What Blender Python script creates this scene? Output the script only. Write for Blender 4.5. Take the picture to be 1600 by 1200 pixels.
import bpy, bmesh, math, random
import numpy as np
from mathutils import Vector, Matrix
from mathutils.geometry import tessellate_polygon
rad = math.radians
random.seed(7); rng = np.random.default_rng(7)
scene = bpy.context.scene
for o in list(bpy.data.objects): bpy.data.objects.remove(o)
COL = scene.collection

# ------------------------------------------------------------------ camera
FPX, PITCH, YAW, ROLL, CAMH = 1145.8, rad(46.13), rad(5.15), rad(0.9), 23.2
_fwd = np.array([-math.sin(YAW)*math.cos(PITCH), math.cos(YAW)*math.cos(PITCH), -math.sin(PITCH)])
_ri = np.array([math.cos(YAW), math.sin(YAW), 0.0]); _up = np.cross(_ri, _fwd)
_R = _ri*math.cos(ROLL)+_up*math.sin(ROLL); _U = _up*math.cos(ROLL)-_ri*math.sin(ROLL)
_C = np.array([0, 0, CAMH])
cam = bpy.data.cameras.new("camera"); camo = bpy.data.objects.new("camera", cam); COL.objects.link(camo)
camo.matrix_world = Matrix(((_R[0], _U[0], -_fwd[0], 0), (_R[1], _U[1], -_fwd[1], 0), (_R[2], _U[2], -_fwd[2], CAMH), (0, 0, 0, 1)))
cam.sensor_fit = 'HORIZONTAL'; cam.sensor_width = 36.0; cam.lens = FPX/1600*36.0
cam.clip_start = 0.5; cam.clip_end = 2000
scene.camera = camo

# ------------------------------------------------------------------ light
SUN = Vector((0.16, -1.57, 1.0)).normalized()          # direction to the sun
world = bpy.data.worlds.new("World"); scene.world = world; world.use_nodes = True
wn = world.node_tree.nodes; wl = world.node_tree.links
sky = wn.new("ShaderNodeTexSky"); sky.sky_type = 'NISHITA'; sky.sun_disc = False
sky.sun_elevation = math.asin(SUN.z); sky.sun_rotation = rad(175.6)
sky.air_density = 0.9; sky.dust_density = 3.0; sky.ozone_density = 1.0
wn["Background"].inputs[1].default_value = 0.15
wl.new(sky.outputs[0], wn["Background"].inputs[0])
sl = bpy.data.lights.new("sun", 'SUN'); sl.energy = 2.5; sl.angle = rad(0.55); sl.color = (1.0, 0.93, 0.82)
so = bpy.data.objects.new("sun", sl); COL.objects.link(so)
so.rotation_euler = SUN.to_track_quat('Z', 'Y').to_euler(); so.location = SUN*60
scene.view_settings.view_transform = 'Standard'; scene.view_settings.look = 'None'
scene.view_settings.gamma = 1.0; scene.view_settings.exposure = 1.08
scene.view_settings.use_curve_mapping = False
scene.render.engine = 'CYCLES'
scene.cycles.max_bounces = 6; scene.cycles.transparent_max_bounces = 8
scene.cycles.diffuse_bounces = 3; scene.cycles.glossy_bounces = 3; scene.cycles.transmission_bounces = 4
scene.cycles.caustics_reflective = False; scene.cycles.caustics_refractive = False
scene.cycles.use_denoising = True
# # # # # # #
__Exercise requirements__.
Nothing should be changed: write out all of the data as is.

__Output below__.
What Blender Python script creates this scene? Output the script only. Write for Blender 4.5. Take the picture to be 1600 by 1200 pixels.
import bpy, bmesh, math, random
import numpy as np
from mathutils import Vector, Matrix
from mathutils.geometry import tessellate_polygon
rad = math.radians
random.seed(7); rng = np.random.default_rng(7)
scene = bpy.context.scene
for o in list(bpy.data.objects): bpy.data.objects.remove(o)
COL = scene.collection

# ------------------------------------------------------------------ camera
FPX, PITCH, YAW, ROLL, CAMH = 1145.8, rad(46.13), rad(5.15), rad(0.9), 23.2
_fwd = np.array([-math.sin(YAW)*math.cos(PITCH), math.cos(YAW)*math.cos(PITCH), -math.sin(PITCH)])
_ri = np.array([math.cos(YAW), math.sin(YAW), 0.0]); _up = np.cross(_ri, _fwd)
_R = _ri*math.cos(ROLL)+_up*math.sin(ROLL); _U = _up*math.cos(ROLL)-_ri*math.sin(ROLL)
_C = np.array([0, 0, CAMH])
cam = bpy.data.cameras.new("camera"); camo = bpy.data.objects.new("camera", cam); COL.objects.link(camo)
camo.matrix_world = Matrix(((_R[0], _U[0], -_fwd[0], 0), (_R[1], _U[1], -_fwd[1], 0), (_R[2], _U[2], -_fwd[2], CAMH), (0, 0, 0, 1)))
cam.sensor_fit = 'HORIZONTAL'; cam.sensor_width = 36.0; cam.lens = FPX/1600*36.0
cam.clip_start = 0.5; cam.clip_end = 2000
scene.camera = camo

# ------------------------------------------------------------------ light
SUN = Vector((0.16, -1.57, 1.0)).normalized()          # direction to the sun
world = bpy.data.worlds.new("World"); scene.world = world; world.use_nodes = True
wn = world.node_tree.nodes; wl = world.node_tree.links
sky = wn.new("ShaderNodeTexSky"); sky.sky_type = 'NISHITA'; sky.sun_disc = False
sky.sun_elevation = math.asin(SUN.z); sky.sun_rotation = rad(175.6)
sky.air_density = 0.9; sky.dust_density = 3.0; sky.ozone_density = 1.0
wn["Background"].inputs[1].default_value = 0.15
wl.new(sky.outputs[0], wn["Background"].inputs[0])
sl = bpy.data.lights.new("sun", 'SUN'); sl.energy = 2.5; sl.angle = rad(0.55); sl.color = (1.0, 0.93, 0.82)
so = bpy.data.objects.new("sun", sl); COL.objects.link(so)
so.rotation_euler = SUN.to_track_quat('Z', 'Y').to_euler(); so.location = SUN*60
scene.view_settings.view_transform = 'Standard'; scene.view_settings.look = 'None'
scene.view_settings.gamma = 1.0; scene.view_settings.exposure = 1.08
scene.view_settings.use_curve_mapping = False
scene.render.engine = 'CYCLES'
scene.cycles.max_bounces = 6; scene.cycles.transparent_max_bounces = 8
scene.cycles.diffuse_bounces = 3; scene.cycles.glossy_bounces = 3; scene.cycles.transmission_bounces = 4
scene.cycles.caustics_reflective = False; scene.cycles.caustics_refractive = False
scene.cycles.use_denoising = True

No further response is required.